In this way, going on the warpath against DOGE now is as much about defining the future as it is about defending the present. Some Democrats are already thinking about it in these terms. In a recent interview with Semafor’s Dave Weigel, Minnesota Governor Tim Walz said that Democrats “need to start messaging” on what they intend to do if they get control of the government “right now.” “We need to put our experts on this,” said Walz. “How will we build back next time? I think it’s an opportunity … to create the agencies the way we saw them in the first place, functioning better, without all the barnacles. So, Trump might be doing us a favor. He stripped it down, he blew the motor up. We’re going to put a new motor in it and take off. And I think that’s how we have to start thinking about it.”

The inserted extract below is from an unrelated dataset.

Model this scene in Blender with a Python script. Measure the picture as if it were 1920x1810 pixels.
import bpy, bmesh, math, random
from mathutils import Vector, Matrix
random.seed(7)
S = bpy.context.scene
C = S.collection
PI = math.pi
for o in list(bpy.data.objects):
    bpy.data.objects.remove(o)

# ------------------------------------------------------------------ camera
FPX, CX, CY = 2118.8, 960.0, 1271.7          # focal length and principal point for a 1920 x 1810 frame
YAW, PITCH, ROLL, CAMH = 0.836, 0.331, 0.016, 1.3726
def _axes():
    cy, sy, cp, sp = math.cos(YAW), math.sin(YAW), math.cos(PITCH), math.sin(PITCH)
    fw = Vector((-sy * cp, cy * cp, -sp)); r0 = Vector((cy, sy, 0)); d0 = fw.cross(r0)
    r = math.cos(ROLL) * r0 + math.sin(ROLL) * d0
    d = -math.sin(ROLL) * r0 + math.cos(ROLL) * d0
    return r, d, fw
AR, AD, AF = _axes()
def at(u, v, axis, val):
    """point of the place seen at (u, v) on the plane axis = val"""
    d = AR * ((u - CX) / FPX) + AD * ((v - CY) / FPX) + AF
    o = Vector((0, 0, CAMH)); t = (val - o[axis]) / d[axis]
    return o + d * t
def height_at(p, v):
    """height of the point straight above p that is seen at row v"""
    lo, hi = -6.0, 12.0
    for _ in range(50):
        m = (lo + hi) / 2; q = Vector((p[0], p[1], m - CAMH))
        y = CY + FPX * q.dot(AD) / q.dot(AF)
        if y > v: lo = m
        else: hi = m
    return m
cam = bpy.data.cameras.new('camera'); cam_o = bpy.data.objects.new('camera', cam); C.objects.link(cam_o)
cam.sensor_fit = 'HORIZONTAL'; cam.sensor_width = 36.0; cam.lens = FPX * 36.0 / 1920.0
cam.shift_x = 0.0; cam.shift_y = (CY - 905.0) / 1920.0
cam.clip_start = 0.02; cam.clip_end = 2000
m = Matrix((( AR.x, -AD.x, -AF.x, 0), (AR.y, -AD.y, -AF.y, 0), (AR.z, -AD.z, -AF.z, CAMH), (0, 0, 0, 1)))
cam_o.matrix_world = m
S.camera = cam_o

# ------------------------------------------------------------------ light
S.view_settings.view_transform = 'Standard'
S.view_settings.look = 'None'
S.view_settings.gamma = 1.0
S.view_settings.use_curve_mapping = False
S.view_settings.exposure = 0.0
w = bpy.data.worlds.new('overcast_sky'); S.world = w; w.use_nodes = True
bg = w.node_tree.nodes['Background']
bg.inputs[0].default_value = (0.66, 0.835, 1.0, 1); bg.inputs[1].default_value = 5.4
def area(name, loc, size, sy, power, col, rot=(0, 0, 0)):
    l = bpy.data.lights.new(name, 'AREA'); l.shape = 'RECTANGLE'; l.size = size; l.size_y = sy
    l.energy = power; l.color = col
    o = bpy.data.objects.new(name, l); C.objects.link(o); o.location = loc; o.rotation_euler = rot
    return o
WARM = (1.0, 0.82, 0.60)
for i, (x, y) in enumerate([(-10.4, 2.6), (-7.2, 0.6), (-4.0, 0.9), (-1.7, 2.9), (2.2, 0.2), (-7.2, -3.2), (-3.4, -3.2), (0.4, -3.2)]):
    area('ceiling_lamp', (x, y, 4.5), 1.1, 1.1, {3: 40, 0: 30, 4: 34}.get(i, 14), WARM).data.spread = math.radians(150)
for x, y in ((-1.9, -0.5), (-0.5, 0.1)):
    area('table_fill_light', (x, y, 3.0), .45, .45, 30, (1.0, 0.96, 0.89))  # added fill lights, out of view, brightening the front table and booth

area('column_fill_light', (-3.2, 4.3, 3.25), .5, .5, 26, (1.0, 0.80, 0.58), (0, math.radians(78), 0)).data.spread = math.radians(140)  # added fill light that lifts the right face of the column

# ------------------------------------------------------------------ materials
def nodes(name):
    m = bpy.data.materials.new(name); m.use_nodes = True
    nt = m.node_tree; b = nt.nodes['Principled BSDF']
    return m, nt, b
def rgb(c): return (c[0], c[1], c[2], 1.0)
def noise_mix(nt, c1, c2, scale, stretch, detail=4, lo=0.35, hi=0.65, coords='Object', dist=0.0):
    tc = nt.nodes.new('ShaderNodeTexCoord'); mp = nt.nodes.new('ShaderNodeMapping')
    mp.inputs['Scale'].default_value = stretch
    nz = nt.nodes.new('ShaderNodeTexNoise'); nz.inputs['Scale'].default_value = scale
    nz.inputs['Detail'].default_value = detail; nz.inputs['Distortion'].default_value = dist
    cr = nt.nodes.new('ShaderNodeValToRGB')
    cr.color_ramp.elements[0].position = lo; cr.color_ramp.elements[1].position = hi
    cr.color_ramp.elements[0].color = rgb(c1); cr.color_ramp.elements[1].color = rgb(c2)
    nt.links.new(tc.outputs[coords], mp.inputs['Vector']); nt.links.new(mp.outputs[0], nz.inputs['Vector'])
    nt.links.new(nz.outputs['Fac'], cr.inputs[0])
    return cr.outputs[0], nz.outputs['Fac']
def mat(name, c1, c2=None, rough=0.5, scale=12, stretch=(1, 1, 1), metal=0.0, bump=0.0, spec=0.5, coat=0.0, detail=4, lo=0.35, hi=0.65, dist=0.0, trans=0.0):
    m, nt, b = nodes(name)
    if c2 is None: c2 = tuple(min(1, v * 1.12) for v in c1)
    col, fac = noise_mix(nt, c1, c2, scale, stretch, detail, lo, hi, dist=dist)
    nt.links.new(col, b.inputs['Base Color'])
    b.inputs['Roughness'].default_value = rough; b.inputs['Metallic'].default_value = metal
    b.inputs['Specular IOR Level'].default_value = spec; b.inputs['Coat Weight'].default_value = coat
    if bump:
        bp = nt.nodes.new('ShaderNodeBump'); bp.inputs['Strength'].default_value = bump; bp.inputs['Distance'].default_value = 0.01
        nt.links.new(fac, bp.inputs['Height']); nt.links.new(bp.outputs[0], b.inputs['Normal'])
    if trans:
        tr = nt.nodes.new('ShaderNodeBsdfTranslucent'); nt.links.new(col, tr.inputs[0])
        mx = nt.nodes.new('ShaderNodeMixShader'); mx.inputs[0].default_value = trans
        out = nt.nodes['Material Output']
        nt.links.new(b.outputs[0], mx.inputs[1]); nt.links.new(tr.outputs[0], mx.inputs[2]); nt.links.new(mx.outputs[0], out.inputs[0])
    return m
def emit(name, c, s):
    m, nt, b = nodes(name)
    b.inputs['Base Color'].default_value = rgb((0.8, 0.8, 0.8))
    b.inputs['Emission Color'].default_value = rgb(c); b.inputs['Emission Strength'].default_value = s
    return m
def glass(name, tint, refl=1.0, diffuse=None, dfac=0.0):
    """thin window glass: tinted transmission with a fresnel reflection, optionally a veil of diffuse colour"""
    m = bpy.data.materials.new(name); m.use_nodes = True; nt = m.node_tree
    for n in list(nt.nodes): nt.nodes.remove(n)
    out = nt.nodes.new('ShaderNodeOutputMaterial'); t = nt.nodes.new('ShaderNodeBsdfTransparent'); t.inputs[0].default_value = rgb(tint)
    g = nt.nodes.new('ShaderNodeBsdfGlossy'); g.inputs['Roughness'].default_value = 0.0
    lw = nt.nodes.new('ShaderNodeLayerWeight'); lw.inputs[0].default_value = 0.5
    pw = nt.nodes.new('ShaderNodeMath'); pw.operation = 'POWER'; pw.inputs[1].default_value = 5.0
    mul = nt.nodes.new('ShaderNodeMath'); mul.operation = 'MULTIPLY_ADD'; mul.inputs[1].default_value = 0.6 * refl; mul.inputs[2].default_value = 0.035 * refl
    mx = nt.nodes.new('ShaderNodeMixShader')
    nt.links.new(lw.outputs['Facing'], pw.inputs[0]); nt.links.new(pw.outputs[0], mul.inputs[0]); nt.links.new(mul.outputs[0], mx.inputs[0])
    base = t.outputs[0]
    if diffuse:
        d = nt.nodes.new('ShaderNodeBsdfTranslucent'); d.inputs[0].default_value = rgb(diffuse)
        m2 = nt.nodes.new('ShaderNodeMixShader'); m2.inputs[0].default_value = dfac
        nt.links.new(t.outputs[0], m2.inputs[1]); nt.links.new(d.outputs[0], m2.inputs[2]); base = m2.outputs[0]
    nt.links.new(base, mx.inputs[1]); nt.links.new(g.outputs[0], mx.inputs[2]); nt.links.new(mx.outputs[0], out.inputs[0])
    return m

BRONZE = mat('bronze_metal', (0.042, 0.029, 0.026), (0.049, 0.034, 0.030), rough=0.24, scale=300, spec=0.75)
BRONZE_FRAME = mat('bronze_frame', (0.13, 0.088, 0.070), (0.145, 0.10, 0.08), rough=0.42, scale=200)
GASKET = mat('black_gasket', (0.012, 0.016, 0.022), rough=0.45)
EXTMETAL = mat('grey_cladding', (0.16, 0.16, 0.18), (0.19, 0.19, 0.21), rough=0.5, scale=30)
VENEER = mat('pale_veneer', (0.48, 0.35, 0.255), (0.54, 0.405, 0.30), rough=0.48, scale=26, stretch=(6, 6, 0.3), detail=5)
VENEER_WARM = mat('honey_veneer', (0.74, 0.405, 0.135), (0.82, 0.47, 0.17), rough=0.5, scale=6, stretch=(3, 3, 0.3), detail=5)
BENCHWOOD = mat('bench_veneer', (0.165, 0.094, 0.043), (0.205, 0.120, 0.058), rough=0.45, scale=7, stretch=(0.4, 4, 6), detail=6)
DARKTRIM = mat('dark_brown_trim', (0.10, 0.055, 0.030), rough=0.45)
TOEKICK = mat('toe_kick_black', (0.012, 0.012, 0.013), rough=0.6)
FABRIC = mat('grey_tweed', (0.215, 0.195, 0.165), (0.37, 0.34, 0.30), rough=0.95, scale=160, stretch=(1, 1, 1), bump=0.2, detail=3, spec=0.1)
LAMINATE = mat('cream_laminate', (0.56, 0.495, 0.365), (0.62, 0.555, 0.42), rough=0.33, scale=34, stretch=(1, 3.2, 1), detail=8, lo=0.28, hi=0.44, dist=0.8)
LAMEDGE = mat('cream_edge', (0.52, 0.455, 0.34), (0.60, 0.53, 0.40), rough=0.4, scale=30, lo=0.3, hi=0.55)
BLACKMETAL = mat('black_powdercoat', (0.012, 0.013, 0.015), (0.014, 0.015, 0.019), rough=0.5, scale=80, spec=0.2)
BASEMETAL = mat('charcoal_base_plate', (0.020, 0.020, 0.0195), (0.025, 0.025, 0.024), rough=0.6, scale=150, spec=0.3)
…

Walz has just one vision of this project. Other Democrats may have different opinions of what will need to be rebuilt in a post-Trump future. But no matter what, it will take a lot of political capital, and anytime Democrats gather to fix anything, a swarm of media magpies swoops in to insensately ask, over and over again, “BUT HOW WILL YOU PAY FOR IT? BUT HOW WILL YOU PAY FOR IT?” There is an array of forces standing ready to thwart Democrats’ efforts to build a better world—and as the recent failures of Senate Democrats in the budget battle showed, sometimes they are their own worst enemy.

The best thing elected Democrats can do right now is strike at the heart of DOGE’s predations and start building the public will for rebuilding what’s been torn down. And the best thing we on the left can do is take the full measure of the men and women who might be the party’s future leaders, making sure they have the mettle and the commitment for a complete, post-Trump restoration of the federal government. Anything less simply isn’t serious—not if you want a future of any kind of abundance.